Begin
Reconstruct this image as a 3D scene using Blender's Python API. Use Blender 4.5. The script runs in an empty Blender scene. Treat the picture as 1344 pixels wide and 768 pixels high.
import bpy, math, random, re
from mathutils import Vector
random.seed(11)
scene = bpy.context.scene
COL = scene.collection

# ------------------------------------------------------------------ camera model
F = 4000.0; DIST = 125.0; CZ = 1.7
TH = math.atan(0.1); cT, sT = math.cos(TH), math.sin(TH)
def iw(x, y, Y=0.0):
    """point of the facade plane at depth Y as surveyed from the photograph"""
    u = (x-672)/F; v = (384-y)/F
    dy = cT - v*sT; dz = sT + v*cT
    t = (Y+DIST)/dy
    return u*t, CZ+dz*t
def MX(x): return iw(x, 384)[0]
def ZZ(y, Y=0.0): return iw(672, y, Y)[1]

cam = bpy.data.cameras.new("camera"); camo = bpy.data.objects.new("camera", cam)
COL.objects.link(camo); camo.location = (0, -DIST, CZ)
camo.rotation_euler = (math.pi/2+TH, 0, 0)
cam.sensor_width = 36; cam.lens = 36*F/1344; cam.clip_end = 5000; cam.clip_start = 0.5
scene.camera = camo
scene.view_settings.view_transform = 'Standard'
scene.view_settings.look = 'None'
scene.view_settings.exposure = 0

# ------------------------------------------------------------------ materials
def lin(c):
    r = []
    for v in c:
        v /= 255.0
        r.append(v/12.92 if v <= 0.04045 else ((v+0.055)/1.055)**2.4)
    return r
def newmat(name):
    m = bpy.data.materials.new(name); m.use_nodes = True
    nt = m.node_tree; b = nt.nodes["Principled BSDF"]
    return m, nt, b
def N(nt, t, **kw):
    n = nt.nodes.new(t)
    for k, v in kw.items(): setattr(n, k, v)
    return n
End
Begin
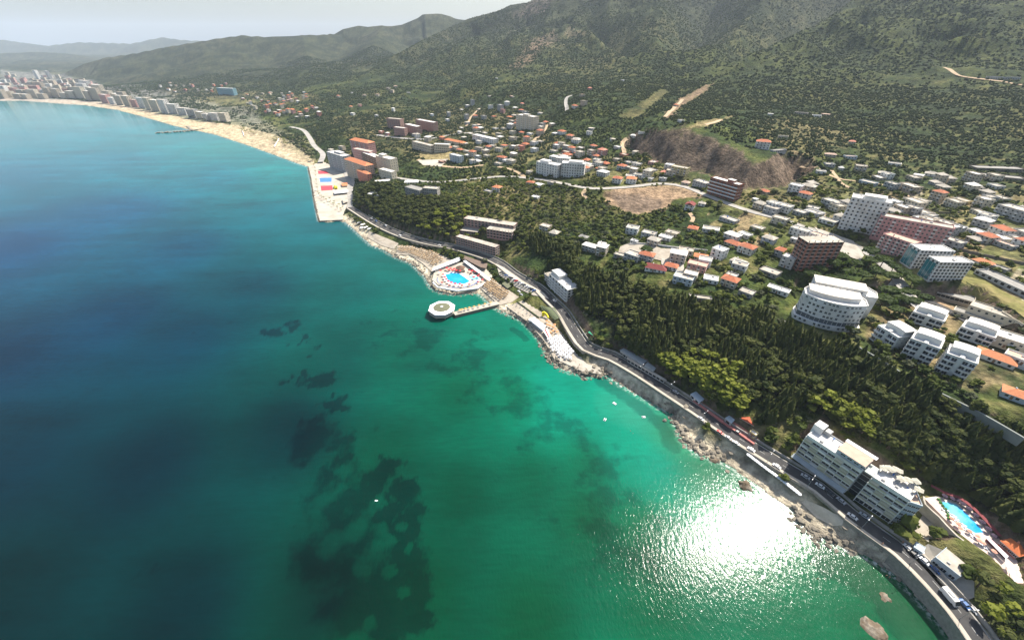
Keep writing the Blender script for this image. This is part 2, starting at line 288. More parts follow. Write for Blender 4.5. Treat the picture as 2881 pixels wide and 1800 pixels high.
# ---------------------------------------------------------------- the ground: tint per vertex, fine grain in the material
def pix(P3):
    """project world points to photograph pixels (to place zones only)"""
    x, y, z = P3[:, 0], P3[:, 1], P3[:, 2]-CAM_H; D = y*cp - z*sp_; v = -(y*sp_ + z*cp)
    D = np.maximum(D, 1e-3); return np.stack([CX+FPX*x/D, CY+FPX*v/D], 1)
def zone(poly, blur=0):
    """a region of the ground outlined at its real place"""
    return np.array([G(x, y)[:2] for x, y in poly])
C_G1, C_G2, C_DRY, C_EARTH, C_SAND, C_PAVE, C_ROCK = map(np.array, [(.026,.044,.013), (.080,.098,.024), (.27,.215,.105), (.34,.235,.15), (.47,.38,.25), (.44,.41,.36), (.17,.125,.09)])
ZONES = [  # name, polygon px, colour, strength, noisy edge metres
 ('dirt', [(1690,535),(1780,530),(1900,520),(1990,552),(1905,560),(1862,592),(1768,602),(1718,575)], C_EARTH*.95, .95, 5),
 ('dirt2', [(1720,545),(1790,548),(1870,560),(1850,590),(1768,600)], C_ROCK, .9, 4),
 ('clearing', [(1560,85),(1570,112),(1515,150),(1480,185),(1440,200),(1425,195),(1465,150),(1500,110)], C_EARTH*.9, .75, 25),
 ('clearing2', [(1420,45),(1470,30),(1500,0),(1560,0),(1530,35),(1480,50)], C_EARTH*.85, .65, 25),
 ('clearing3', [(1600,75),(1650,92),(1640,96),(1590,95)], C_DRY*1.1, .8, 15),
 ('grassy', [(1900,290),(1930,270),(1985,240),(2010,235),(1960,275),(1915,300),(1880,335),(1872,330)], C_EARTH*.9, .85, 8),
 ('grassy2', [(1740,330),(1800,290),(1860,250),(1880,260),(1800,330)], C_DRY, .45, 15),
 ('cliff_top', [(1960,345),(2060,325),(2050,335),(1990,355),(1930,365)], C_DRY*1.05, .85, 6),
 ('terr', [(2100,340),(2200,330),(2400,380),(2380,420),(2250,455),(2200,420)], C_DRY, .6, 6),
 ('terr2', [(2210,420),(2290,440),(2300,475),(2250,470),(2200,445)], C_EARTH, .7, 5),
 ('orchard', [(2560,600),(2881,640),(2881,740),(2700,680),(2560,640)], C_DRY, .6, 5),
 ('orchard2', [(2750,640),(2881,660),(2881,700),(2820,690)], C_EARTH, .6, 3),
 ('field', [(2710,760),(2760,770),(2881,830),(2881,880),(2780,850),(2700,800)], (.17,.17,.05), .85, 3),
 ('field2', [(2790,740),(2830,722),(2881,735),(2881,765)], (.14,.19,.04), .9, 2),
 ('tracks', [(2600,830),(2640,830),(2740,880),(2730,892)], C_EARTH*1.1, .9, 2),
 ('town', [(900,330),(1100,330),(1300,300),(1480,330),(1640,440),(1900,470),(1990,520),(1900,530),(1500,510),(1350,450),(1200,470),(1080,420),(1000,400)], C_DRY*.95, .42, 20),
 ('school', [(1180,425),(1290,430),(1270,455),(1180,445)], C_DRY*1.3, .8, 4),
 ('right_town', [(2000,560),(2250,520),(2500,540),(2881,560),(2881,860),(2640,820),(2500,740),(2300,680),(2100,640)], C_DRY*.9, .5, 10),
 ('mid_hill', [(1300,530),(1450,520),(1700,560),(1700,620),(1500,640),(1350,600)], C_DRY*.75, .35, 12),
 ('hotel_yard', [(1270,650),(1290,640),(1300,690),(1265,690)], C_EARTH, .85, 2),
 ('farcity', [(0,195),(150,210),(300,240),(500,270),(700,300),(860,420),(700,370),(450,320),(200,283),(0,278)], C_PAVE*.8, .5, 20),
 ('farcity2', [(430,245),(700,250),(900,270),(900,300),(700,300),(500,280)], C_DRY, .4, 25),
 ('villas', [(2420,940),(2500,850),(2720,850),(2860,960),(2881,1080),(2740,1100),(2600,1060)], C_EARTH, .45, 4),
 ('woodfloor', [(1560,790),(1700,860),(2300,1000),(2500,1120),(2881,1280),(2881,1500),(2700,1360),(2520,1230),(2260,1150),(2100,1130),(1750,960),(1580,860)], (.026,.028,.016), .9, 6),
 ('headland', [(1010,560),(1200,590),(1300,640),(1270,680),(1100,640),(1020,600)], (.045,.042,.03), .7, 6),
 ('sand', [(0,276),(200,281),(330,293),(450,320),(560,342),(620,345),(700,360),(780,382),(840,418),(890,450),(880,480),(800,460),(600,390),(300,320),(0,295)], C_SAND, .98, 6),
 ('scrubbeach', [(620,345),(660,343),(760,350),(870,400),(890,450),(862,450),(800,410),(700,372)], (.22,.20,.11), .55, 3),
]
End
Begin
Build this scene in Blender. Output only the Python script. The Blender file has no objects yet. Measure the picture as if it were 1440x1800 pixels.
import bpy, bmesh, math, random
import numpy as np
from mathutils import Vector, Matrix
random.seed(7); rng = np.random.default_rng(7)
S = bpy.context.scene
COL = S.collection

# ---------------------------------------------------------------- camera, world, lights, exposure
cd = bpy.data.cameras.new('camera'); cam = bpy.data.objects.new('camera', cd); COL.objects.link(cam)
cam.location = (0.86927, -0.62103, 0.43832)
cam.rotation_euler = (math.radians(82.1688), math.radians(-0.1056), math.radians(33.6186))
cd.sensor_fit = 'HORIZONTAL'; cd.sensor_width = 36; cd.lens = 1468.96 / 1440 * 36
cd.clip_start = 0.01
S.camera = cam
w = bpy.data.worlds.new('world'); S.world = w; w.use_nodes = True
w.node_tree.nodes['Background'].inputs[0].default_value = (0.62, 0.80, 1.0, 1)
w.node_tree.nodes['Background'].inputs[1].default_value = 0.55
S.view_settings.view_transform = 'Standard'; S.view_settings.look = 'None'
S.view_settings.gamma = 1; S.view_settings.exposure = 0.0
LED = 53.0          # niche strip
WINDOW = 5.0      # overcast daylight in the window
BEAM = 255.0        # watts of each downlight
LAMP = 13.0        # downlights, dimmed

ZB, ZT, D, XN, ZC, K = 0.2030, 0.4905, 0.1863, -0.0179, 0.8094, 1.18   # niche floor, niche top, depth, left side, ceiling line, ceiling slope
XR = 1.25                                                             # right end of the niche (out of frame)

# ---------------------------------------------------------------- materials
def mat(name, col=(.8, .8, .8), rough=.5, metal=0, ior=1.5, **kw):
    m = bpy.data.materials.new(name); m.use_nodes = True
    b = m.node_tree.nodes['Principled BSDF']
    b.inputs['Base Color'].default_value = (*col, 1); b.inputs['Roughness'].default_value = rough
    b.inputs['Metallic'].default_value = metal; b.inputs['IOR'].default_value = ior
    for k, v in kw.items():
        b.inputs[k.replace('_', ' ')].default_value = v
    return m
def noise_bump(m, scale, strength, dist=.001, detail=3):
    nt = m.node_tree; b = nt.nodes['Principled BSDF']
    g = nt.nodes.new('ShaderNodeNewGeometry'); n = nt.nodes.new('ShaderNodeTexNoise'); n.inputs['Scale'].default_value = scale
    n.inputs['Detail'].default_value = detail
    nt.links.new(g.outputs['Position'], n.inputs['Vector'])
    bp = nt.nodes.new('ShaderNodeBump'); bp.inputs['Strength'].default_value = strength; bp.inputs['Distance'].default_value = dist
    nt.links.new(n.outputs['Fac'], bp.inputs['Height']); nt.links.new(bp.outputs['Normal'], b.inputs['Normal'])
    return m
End
Directions for this task: Go through the records and show every line with the string "only" in it.

Task solution:
    """project world points to photograph pixels (to place zones only)"""
Build this scene in Blender. Output only the Python script. The Blender file has no objects yet. Measure the picture as if it were 1440x1800 pixels.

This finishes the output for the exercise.